The style shown so far by 4E gives me MORE freedom, as a DM, to be creative when designing my worlds, IMO. Why? Because I can decide the cause and effect (the basis of nearly all my design) of situations based upon WHAT villains/NPCs ARE and not have to worry about their stats. I know what I want them to be, what I want them to do, and when it comes time for the PCs to encounter them I can give them the necessary 10% that will best portray this.

Lizard, IMO, if that hobgoblin captain you mentioned was encountered again as a general I would make sure that the powers and abilities I gave him conveyed his signature as I understood it and grant him the skills necessary to fulfill the role I imagine for him. I don't think that I need mechanics to help me do that, personally.

The game seems to have had most of the 'design' complexity taken out, with a focus placed on statting out only that which is necessary. This, to me, is an amazing thing and probably the single most attractive aspect of the new edition. The PCs are much more complex, because the PCs are 'under the hood' so to speak. Everyone else is as complex as you want them to be.
 

GnomeWorks said:
One time, I used Cry Havoc (or whatever the mass combat d20 ruleset was called) to determine the outcome of a war that the players had almost no hand in, and in which they were not directly involved in.

I spent three hours working on generating an outcome using that ruleset. Because they would've had to deal with it if they were there.

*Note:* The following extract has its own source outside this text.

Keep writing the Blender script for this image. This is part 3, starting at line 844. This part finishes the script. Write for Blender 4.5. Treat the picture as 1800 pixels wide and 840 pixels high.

Mmm, simulationist fanfic.
 

Kamikaze Midget said:
#1 is that we get a dose of 4e-ish schizophrenia: this is a place, like the halfling height, where suddenly simulating realism is MORE important than it was in 3e? "It's not realistic to have a population of clerics in the world, but screw realism, 1-1-1 diagonals?"
Don't particularly feel like diving into this, but halfling height, cleric population, et cetera, are world-building assumptions, whereas 1-1-1 diagonals are a tactical simplification. I really, really think that folks need to take a second look at the idea that the grid is merely a pure abstraction of the combat environment that exists in the "actual" game world.